Mobile SASE and zero trust, when used in combination, can provide a comprehensive cyber protection for business continuity and resilience.

Enterprises are rapidly adopting API-based applications that rely on public or mobile internet as the primary data transport. This creates a potential for a significant increase in cyberattacks on vulnerable IoT end points and API clients, and the threats permeate beyond the enterprise perimeter control.

To address this issue, CIOs can consider network edge-based security solutions that follow zero-trust principles, are agentless, and network-enforced.
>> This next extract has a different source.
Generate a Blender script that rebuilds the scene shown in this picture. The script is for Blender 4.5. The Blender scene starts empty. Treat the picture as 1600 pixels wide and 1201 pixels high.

Two key security techniques that can be used in combination to protect enterprise end points are:

    1. Mobile Secure Access Service Edge (SASE): This technique applies SASE security principles to the mobile environment.
    2. Zero Trust: This concept considers all access attempts as potential threats; when combined with Mobile SASE, it helps to protect enterprise end points from cyberattacks.

With the arrival of 5G, the trend towards cellular-based IoT projects shifts beyond low-bandwidth massive IoT applications towards more advanced broadband IoT use cases that require higher throughput, lower latency and larger data volumes.

The integration of IoT devices into business processes and production systems represents a vast virtual expansion of the enterprise network perimeter, exposing a broader attack surface to hackers and criminals. Furthermore, IoT devices often have limited processing power and storage, and may run on proprietary operating systems, making them unable to support a client-based security software model. They are also transient and may cross multiple network boundaries, making traditional IT security controls inadequate.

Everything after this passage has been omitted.